● **EXERCISE INSTRUCTIONS**
Look through the data below and output, unchanged, every line from the one holding "Build this scene" through the one holding "C = bpy.context.scene", inclusive. Skip the pictures.

● **DATA SECTION**

_ _ _ _ _

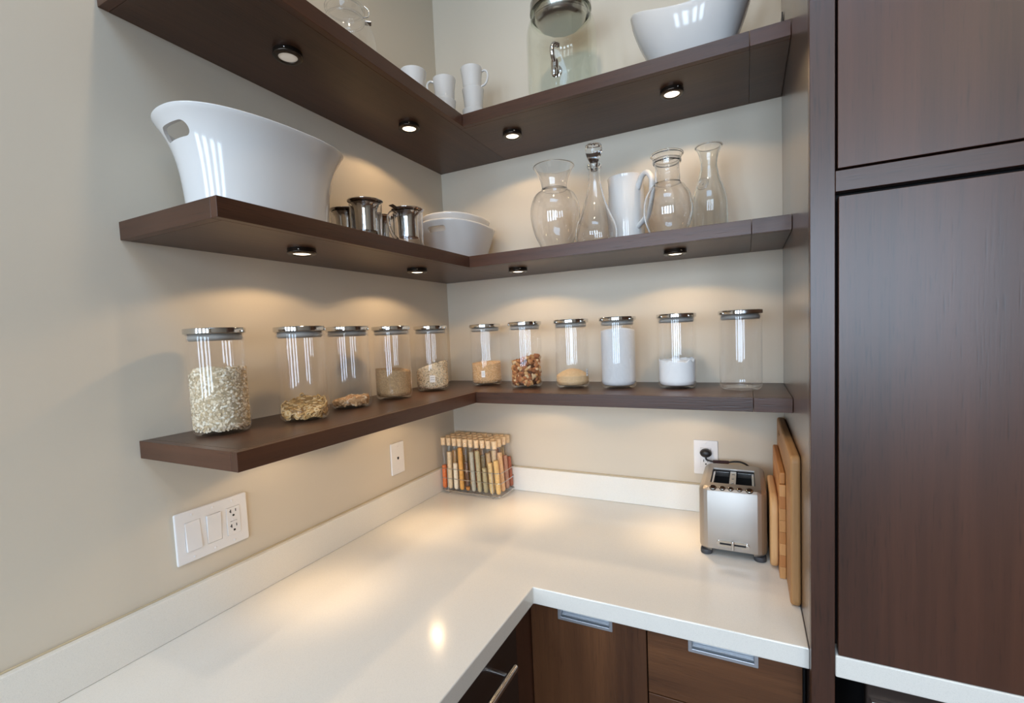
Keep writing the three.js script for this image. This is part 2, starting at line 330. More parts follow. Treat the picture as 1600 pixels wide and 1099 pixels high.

_ _ _ _ _

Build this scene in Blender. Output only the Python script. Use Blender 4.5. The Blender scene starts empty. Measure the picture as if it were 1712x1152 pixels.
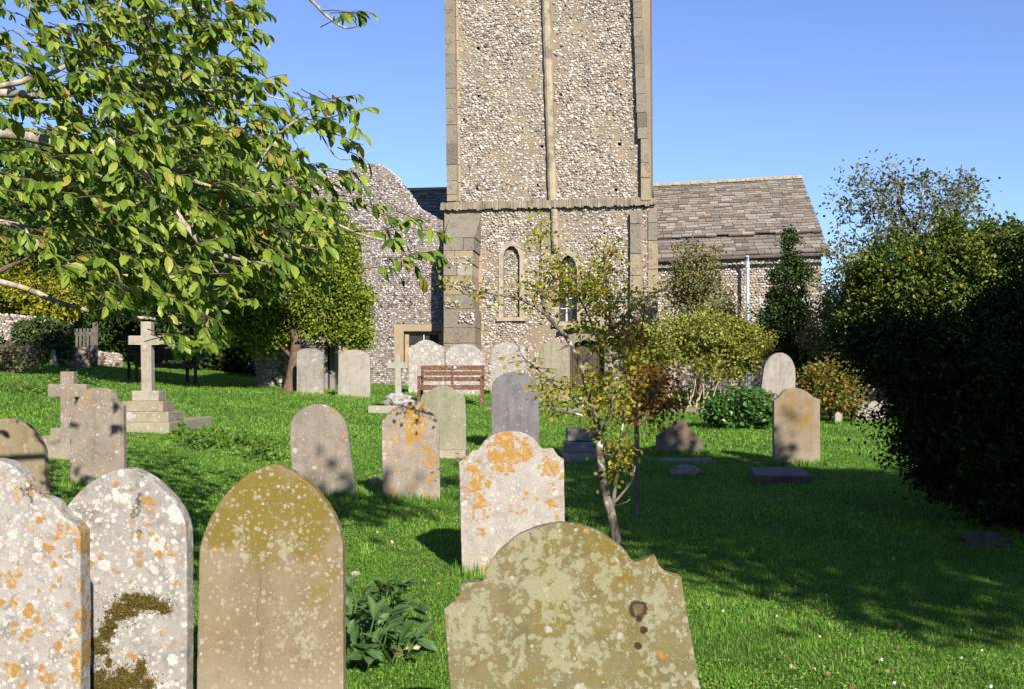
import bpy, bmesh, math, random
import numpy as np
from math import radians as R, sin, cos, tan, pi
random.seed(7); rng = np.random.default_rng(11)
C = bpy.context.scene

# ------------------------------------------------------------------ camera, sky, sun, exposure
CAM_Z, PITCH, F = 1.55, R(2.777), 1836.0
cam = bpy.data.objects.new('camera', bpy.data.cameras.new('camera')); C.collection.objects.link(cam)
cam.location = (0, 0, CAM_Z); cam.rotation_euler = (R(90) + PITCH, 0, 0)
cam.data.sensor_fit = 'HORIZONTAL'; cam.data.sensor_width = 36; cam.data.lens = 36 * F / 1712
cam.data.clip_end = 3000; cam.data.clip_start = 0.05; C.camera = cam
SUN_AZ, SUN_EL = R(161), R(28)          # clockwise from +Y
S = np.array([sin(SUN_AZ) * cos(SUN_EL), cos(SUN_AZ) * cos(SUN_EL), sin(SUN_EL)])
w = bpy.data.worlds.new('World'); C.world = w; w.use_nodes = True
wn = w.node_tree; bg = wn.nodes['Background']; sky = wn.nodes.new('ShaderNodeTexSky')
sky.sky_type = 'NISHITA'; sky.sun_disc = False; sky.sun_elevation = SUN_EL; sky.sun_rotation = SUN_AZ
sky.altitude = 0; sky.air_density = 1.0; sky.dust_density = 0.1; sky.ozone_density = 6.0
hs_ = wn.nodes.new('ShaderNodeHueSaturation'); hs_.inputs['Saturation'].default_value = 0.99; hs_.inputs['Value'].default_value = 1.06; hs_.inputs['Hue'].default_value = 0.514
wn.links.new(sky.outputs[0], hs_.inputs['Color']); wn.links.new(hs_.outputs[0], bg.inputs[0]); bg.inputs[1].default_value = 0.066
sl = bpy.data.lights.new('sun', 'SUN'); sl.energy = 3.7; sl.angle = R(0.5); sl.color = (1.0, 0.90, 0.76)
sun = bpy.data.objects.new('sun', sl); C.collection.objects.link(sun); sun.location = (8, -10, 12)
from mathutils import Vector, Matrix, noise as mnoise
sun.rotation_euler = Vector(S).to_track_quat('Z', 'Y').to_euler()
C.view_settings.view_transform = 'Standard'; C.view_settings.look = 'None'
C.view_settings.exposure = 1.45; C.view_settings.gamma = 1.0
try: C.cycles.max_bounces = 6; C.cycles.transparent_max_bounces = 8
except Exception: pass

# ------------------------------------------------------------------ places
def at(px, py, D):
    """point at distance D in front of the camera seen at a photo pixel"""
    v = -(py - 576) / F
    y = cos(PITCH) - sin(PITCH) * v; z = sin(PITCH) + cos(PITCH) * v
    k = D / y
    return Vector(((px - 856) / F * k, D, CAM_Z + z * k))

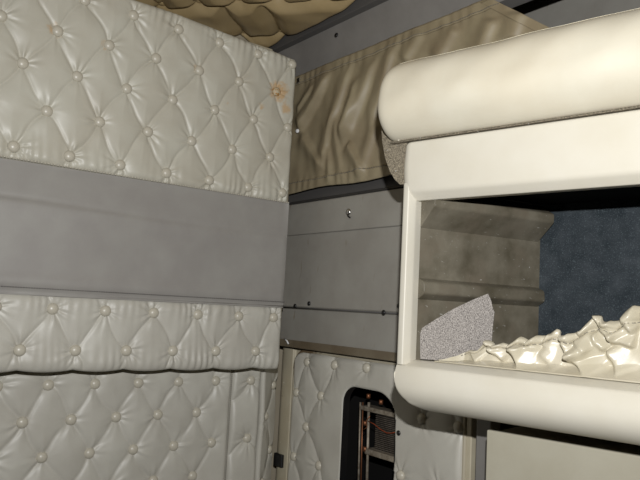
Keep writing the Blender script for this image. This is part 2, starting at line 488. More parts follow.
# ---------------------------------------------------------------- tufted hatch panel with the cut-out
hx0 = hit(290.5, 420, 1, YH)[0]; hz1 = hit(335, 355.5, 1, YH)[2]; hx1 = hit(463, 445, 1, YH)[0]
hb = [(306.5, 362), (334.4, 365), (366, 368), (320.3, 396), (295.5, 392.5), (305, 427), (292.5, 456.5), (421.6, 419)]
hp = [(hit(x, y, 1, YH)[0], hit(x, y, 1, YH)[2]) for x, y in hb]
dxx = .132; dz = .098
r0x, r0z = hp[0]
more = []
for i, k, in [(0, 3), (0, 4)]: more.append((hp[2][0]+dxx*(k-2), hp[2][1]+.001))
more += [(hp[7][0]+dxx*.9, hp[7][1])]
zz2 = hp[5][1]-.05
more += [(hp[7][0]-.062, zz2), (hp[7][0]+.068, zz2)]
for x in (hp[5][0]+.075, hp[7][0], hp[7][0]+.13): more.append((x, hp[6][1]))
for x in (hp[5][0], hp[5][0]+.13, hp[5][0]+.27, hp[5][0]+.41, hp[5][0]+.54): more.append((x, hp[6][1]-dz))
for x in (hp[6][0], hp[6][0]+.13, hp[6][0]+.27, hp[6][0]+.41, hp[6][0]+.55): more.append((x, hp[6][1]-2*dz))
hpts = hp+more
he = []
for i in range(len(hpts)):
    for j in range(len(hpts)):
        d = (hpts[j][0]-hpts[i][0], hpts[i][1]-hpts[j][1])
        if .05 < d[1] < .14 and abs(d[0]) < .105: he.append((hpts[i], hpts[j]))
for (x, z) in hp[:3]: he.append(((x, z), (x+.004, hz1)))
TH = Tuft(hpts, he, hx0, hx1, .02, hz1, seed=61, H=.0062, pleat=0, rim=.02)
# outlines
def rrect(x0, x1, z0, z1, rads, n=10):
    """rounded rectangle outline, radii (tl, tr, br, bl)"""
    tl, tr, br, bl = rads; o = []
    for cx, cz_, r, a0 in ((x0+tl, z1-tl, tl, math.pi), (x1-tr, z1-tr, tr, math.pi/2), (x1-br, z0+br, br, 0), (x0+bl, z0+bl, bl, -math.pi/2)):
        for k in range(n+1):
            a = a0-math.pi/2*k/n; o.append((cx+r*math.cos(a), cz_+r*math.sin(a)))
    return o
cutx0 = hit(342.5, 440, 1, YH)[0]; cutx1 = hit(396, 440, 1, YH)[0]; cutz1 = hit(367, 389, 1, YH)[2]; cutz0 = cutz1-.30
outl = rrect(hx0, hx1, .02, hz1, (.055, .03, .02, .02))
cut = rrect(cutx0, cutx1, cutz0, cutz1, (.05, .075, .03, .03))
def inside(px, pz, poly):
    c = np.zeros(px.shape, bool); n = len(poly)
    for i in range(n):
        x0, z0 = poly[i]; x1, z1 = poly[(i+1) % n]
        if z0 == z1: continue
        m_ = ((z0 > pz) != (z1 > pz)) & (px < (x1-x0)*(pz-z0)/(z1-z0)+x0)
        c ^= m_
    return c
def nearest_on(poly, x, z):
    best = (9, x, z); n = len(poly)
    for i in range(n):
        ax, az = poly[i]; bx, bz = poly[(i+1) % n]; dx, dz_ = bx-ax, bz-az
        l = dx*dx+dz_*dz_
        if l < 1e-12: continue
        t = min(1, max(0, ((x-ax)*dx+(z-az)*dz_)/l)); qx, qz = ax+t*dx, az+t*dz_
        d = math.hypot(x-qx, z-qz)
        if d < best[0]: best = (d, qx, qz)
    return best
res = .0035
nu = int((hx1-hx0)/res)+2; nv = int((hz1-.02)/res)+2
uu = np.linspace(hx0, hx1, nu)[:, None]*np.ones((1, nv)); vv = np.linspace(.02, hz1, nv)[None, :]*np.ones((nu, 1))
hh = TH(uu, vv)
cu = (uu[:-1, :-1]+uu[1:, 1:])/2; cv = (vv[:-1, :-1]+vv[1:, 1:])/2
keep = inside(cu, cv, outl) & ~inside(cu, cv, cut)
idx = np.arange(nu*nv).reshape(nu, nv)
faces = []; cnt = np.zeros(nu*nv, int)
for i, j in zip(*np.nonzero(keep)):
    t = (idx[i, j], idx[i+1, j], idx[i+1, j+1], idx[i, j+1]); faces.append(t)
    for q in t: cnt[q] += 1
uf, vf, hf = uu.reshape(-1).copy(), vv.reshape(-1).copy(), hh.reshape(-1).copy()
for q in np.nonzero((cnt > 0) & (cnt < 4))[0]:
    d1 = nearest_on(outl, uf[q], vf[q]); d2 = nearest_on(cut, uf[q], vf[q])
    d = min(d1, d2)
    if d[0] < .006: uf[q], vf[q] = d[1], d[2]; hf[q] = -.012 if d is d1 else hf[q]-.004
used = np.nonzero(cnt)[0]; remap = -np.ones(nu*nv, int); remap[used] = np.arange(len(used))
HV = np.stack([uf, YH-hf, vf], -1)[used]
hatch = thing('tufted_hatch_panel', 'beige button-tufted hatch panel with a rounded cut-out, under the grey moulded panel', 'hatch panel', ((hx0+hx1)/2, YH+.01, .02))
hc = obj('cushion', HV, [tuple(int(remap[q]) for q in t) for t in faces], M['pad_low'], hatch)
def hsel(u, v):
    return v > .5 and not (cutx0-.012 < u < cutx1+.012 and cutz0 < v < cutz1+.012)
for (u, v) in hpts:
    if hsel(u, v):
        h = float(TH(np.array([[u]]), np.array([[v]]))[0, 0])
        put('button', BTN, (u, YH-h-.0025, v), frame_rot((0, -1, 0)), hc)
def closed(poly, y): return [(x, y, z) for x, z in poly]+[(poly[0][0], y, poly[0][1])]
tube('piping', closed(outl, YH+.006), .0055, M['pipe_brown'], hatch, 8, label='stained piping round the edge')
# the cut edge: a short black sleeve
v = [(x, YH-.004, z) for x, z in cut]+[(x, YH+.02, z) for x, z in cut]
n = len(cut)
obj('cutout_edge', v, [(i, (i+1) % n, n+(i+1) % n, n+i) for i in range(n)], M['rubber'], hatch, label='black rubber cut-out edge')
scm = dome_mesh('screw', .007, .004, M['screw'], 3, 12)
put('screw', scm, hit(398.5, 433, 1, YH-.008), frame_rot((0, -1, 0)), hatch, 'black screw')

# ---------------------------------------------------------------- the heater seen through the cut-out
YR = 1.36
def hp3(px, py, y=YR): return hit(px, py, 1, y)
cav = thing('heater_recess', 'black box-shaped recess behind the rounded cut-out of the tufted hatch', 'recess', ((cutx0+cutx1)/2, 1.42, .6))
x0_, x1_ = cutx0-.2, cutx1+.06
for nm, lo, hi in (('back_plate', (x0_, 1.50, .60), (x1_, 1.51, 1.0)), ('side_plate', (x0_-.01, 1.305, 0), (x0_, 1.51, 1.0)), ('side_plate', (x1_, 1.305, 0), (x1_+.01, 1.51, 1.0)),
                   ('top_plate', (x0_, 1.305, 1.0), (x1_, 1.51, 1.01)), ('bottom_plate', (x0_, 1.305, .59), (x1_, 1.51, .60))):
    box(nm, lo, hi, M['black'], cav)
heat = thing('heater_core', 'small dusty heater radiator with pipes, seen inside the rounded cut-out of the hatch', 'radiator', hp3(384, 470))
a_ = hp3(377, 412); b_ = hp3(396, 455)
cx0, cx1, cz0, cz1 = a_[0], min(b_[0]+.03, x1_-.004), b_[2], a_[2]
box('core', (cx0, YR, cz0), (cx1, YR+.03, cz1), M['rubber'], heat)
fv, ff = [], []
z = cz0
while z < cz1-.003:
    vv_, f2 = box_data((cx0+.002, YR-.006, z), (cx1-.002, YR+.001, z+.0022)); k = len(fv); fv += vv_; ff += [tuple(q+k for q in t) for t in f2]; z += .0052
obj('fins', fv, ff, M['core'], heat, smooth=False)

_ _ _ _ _

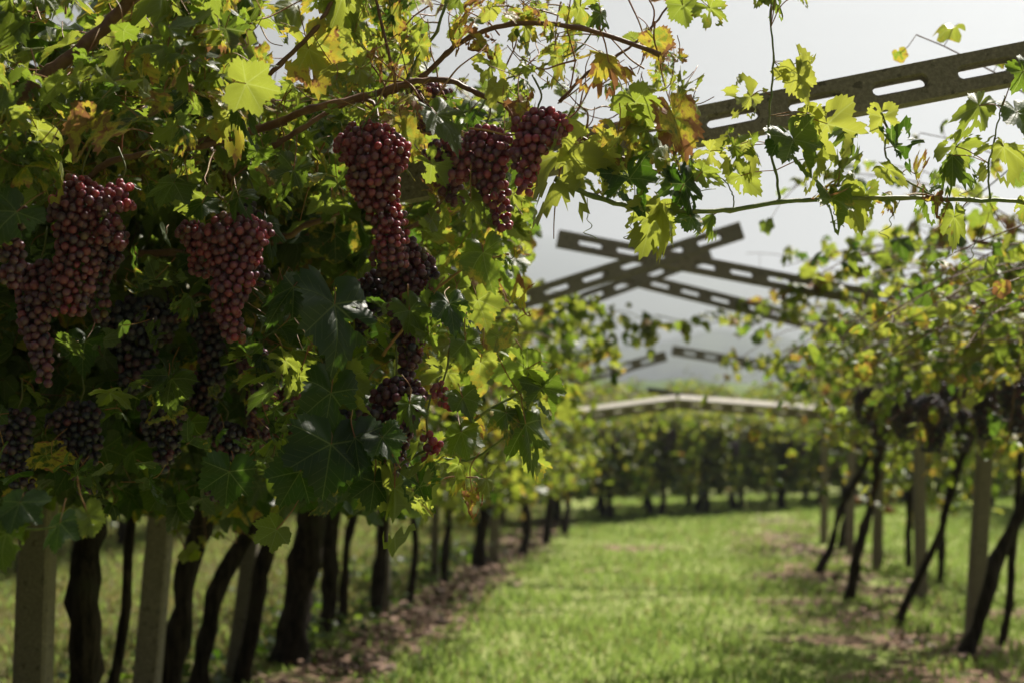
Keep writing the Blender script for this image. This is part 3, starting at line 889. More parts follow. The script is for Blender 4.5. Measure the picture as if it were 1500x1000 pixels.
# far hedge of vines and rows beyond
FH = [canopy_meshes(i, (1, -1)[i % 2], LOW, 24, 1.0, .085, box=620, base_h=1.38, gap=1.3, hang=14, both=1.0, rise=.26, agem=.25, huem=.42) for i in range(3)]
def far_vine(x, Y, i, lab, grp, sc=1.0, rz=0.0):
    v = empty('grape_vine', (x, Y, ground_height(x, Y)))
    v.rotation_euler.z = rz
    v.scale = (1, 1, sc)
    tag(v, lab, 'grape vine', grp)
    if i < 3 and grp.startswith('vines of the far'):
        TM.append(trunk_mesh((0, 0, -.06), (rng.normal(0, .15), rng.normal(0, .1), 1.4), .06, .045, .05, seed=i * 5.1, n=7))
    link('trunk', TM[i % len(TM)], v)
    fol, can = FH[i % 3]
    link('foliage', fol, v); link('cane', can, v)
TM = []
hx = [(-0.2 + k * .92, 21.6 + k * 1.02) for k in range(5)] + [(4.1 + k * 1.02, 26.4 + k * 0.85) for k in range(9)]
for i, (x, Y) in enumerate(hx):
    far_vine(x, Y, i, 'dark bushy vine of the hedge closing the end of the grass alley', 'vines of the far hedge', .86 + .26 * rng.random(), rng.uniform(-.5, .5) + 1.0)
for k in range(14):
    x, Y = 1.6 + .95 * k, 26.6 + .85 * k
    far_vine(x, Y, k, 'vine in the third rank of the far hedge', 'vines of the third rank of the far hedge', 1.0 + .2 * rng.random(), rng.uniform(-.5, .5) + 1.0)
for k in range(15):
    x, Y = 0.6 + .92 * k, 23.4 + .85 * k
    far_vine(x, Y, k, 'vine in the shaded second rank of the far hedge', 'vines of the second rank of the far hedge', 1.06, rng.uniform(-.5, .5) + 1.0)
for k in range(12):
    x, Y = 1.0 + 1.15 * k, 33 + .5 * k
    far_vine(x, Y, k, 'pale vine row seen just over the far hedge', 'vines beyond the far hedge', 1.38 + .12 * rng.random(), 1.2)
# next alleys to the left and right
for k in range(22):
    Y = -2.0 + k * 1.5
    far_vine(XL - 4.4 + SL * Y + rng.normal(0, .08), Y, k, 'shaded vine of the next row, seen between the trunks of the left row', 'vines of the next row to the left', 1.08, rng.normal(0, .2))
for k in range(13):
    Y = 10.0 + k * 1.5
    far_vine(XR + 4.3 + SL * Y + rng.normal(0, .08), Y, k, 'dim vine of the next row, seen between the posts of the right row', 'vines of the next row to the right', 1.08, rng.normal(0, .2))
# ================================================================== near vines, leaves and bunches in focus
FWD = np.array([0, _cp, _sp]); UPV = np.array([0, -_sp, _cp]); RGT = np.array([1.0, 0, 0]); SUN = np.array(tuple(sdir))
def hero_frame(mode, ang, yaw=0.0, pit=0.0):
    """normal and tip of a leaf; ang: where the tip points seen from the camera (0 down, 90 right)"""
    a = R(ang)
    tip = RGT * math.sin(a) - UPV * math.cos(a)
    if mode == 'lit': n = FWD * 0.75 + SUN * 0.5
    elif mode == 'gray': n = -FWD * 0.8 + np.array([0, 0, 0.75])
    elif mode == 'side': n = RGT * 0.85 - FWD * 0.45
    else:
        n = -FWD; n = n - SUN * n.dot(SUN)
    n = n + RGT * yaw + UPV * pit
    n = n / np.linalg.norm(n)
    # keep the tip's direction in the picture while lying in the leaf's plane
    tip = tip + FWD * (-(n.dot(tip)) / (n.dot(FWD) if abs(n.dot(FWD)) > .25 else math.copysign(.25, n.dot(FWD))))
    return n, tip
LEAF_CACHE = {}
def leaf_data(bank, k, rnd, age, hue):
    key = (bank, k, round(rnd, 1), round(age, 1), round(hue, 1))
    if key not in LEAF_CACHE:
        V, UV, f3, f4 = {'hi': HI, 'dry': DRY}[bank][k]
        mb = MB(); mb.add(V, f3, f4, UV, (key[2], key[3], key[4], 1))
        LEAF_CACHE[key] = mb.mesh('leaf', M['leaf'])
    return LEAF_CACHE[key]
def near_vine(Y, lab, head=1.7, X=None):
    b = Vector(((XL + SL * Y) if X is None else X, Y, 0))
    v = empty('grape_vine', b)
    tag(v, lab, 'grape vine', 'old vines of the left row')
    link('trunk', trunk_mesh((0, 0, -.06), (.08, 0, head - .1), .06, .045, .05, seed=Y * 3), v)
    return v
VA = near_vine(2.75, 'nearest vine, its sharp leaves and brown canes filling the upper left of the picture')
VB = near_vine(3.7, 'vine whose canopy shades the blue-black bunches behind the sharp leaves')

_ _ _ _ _

● **ANSWER BELOW**
Build this scene in Blender. Output only the Python script. Use Blender 4.5. The Blender scene starts empty. Measure the picture as if it were 1712x1152 pixels.
import bpy, bmesh, math, random
import numpy as np
from math import radians as R, sin, cos, tan, pi
random.seed(7); rng = np.random.default_rng(11)
C = bpy.context.scene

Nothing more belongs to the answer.